### WHAT TO PRODUCE
Every entry must be echoed exactly.
------ DATASET CONTENT
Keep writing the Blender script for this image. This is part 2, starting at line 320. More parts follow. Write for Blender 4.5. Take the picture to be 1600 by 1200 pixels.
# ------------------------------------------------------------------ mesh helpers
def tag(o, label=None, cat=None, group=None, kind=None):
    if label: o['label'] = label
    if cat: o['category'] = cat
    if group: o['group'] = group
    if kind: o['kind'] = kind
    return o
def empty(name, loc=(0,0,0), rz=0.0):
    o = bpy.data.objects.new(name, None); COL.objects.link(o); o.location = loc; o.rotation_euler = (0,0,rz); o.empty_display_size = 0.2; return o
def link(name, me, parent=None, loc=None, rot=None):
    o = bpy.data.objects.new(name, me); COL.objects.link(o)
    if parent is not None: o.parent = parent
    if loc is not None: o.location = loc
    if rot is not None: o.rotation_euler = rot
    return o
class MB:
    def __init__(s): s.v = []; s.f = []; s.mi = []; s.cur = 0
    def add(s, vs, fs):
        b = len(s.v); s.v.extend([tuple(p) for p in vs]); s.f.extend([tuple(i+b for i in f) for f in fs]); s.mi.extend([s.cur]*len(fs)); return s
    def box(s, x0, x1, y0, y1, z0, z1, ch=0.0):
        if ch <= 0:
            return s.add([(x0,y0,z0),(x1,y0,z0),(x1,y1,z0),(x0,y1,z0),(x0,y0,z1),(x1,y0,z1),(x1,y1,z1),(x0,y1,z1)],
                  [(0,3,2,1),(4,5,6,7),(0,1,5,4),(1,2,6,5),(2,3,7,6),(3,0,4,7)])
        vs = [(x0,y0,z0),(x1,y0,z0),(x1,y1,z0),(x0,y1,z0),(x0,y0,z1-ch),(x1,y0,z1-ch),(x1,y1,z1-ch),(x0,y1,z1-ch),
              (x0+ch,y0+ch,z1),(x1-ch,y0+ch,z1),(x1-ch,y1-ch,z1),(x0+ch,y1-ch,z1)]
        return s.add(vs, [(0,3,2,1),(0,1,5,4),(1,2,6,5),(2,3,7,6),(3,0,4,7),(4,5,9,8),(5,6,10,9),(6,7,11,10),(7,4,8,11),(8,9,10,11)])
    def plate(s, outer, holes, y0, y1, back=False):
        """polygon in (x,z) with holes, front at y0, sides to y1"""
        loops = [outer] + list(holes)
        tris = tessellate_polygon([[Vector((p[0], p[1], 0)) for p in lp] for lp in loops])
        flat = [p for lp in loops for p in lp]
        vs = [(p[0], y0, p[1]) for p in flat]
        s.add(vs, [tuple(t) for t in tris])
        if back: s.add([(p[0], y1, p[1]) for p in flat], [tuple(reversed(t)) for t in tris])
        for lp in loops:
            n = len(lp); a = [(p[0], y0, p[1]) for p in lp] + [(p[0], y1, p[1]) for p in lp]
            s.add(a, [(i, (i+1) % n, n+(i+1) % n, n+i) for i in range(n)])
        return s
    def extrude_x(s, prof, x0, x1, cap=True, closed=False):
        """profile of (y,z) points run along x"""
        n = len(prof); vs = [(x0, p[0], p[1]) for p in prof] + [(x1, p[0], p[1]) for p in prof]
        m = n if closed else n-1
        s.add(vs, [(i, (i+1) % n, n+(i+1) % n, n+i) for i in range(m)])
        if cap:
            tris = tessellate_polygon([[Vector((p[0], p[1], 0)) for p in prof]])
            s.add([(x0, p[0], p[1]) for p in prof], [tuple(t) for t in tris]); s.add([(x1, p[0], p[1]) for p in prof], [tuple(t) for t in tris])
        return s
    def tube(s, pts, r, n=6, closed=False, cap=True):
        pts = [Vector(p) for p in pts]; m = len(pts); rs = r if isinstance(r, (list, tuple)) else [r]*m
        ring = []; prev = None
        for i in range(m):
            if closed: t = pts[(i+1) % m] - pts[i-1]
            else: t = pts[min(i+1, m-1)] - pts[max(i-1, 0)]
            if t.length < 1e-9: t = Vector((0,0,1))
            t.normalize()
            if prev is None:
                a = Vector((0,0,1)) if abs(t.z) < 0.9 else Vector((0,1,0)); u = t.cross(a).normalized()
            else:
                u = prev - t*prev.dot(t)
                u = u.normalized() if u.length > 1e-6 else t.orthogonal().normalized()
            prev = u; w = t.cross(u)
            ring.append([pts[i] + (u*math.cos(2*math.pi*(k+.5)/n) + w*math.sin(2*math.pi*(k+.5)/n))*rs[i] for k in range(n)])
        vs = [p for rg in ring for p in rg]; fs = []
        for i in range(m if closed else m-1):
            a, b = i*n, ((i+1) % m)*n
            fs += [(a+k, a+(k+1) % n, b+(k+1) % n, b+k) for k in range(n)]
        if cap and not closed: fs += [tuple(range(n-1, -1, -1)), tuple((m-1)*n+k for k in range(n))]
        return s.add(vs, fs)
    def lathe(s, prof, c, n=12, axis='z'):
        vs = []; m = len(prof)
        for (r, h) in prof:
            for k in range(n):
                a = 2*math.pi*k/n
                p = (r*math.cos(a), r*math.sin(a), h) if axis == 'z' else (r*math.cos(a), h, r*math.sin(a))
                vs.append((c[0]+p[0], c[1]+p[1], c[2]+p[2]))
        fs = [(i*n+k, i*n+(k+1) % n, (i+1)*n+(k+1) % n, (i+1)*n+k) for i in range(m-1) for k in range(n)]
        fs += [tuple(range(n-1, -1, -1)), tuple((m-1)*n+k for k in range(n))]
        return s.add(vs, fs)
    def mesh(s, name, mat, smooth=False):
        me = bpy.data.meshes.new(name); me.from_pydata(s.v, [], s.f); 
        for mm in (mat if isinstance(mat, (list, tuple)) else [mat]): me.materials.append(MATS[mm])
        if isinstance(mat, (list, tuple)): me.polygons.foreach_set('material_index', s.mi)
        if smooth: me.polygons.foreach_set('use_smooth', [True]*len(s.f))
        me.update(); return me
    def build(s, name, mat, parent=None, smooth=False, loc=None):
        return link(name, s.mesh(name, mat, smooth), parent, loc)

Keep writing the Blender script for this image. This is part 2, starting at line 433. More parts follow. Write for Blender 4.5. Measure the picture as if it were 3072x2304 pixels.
------------
### FINAL RESULT
Keep writing the Blender script for this image. This is part 2, starting at line 320. More parts follow. Write for Blender 4.5. Take the picture to be 1600 by 1200 pixels.
# ------------------------------------------------------------------ mesh helpers
def tag(o, label=None, cat=None, group=None, kind=None):
    if label: o['label'] = label
    if cat: o['category'] = cat
    if group: o['group'] = group
    if kind: o['kind'] = kind
    return o
def empty(name, loc=(0,0,0), rz=0.0):
    o = bpy.data.objects.new(name, None); COL.objects.link(o); o.location = loc; o.rotation_euler = (0,0,rz); o.empty_display_size = 0.2; return o
def link(name, me, parent=None, loc=None, rot=None):
    o = bpy.data.objects.new(name, me); COL.objects.link(o)
    if parent is not None: o.parent = parent
    if loc is not None: o.location = loc
    if rot is not None: o.rotation_euler = rot
    return o
class MB:
    def __init__(s): s.v = []; s.f = []; s.mi = []; s.cur = 0
    def add(s, vs, fs):
        b = len(s.v); s.v.extend([tuple(p) for p in vs]); s.f.extend([tuple(i+b for i in f) for f in fs]); s.mi.extend([s.cur]*len(fs)); return s
    def box(s, x0, x1, y0, y1, z0, z1, ch=0.0):
        if ch <= 0:
            return s.add([(x0,y0,z0),(x1,y0,z0),(x1,y1,z0),(x0,y1,z0),(x0,y0,z1),(x1,y0,z1),(x1,y1,z1),(x0,y1,z1)],
                  [(0,3,2,1),(4,5,6,7),(0,1,5,4),(1,2,6,5),(2,3,7,6),(3,0,4,7)])
        vs = [(x0,y0,z0),(x1,y0,z0),(x1,y1,z0),(x0,y1,z0),(x0,y0,z1-ch),(x1,y0,z1-ch),(x1,y1,z1-ch),(x0,y1,z1-ch),
              (x0+ch,y0+ch,z1),(x1-ch,y0+ch,z1),(x1-ch,y1-ch,z1),(x0+ch,y1-ch,z1)]
        return s.add(vs, [(0,3,2,1),(0,1,5,4),(1,2,6,5),(2,3,7,6),(3,0,4,7),(4,5,9,8),(5,6,10,9),(6,7,11,10),(7,4,8,11),(8,9,10,11)])
    def plate(s, outer, holes, y0, y1, back=False):
        """polygon in (x,z) with holes, front at y0, sides to y1"""
        loops = [outer] + list(holes)
        tris = tessellate_polygon([[Vector((p[0], p[1], 0)) for p in lp] for lp in loops])
        flat = [p for lp in loops for p in lp]
        vs = [(p[0], y0, p[1]) for p in flat]
        s.add(vs, [tuple(t) for t in tris])
        if back: s.add([(p[0], y1, p[1]) for p in flat], [tuple(reversed(t)) for t in tris])
        for lp in loops:
            n = len(lp); a = [(p[0], y0, p[1]) for p in lp] + [(p[0], y1, p[1]) for p in lp]
            s.add(a, [(i, (i+1) % n, n+(i+1) % n, n+i) for i in range(n)])
        return s
    def extrude_x(s, prof, x0, x1, cap=True, closed=False):
        """profile of (y,z) points run along x"""
        n = len(prof); vs = [(x0, p[0], p[1]) for p in prof] + [(x1, p[0], p[1]) for p in prof]
        m = n if closed else n-1
        s.add(vs, [(i, (i+1) % n, n+(i+1) % n, n+i) for i in range(m)])
        if cap:
            tris = tessellate_polygon([[Vector((p[0], p[1], 0)) for p in prof]])
            s.add([(x0, p[0], p[1]) for p in prof], [tuple(t) for t in tris]); s.add([(x1, p[0], p[1]) for p in prof], [tuple(t) for t in tris])
        return s
    def tube(s, pts, r, n=6, closed=False, cap=True):
        pts = [Vector(p) for p in pts]; m = len(pts); rs = r if isinstance(r, (list, tuple)) else [r]*m
        ring = []; prev = None
        for i in range(m):
            if closed: t = pts[(i+1) % m] - pts[i-1]
            else: t = pts[min(i+1, m-1)] - pts[max(i-1, 0)]
            if t.length < 1e-9: t = Vector((0,0,1))
            t.normalize()
            if prev is None:
                a = Vector((0,0,1)) if abs(t.z) < 0.9 else Vector((0,1,0)); u = t.cross(a).normalized()
            else:
                u = prev - t*prev.dot(t)
                u = u.normalized() if u.length > 1e-6 else t.orthogonal().normalized()
            prev = u; w = t.cross(u)
            ring.append([pts[i] + (u*math.cos(2*math.pi*(k+.5)/n) + w*math.sin(2*math.pi*(k+.5)/n))*rs[i] for k in range(n)])
        vs = [p for rg in ring for p in rg]; fs = []
        for i in range(m if closed else m-1):
            a, b = i*n, ((i+1) % m)*n
            fs += [(a+k, a+(k+1) % n, b+(k+1) % n, b+k) for k in range(n)]
        if cap and not closed: fs += [tuple(range(n-1, -1, -1)), tuple((m-1)*n+k for k in range(n))]
        return s.add(vs, fs)
    def lathe(s, prof, c, n=12, axis='z'):
        vs = []; m = len(prof)
        for (r, h) in prof:
            for k in range(n):
                a = 2*math.pi*k/n
                p = (r*math.cos(a), r*math.sin(a), h) if axis == 'z' else (r*math.cos(a), h, r*math.sin(a))
                vs.append((c[0]+p[0], c[1]+p[1], c[2]+p[2]))
        fs = [(i*n+k, i*n+(k+1) % n, (i+1)*n+(k+1) % n, (i+1)*n+k) for i in range(m-1) for k in range(n)]
        fs += [tuple(range(n-1, -1, -1)), tuple((m-1)*n+k for k in range(n))]
        return s.add(vs, fs)
    def mesh(s, name, mat, smooth=False):
        me = bpy.data.meshes.new(name); me.from_pydata(s.v, [], s.f); 
        for mm in (mat if isinstance(mat, (list, tuple)) else [mat]): me.materials.append(MATS[mm])
        if isinstance(mat, (list, tuple)): me.polygons.foreach_set('material_index', s.mi)
        if smooth: me.polygons.foreach_set('use_smooth', [True]*len(s.f))
        me.update(); return me
    def build(s, name, mat, parent=None, smooth=False, loc=None):
        return link(name, s.mesh(name, mat, smooth), parent, loc)

Keep writing the Blender script for this image. This is part 2, starting at line 433. More parts follow. Write for Blender 4.5. Measure the picture as if it were 3072x2304 pixels.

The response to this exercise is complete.